Hehe. I have probably read all Robert Heinlein books, and definitely all the Lazarus Long ones. In my teenage years, of course, back when that kind of witty, bold, sexually adventurous, and inherently superficial tales were new and interesting. Sorry :-)
So I know that your namesake is a cranky old bastard who lived more than two millenia and, on the way, boned pretty much all women he encountered, including but in no way restricted to, his adopted daughter (Dora), his twin clone daughters (Lorelei Lee and Lapis Lazuli), a computer who later became a woman just to see what sex was like (Minerva), and his very own mother whom he fished from the past and brought to his joyous home in the future where everyone sleeps with everyone else and the babies that result belong to everyone :-)

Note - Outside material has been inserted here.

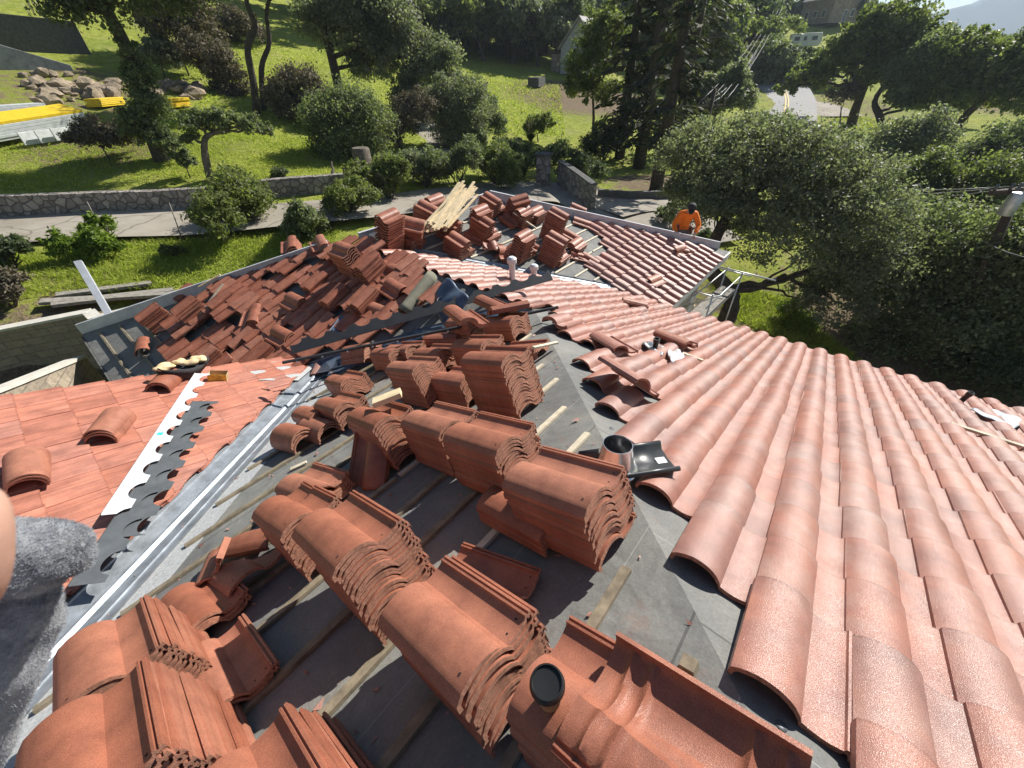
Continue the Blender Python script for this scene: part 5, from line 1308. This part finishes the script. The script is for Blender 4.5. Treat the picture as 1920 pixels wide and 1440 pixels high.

Among the pearls of wisdom distributed every which way by Lazarus Long, in "Time Enough For Love", if memory serves me well:
"A committee is a life form with eight or more legs and no brain"
"Don't drink excessively - Alcohol may make you shoot at tax collectors... and miss!"
Personally, I liked better the cranky old character in "Stranger in a Strange Land". He was a bit more profound, I thought. Especially interesting were his monologues on a Rodin sculpture ("She who used to be the beautiful Heaulmiere") and the Little Mermaid's story.
What I am trying to say, by all this, I guess, is that while Heinlein is entertaining (especially at an age where you find witty and promiscuous characters entertaining), he is hardly a source of profound insight into the world.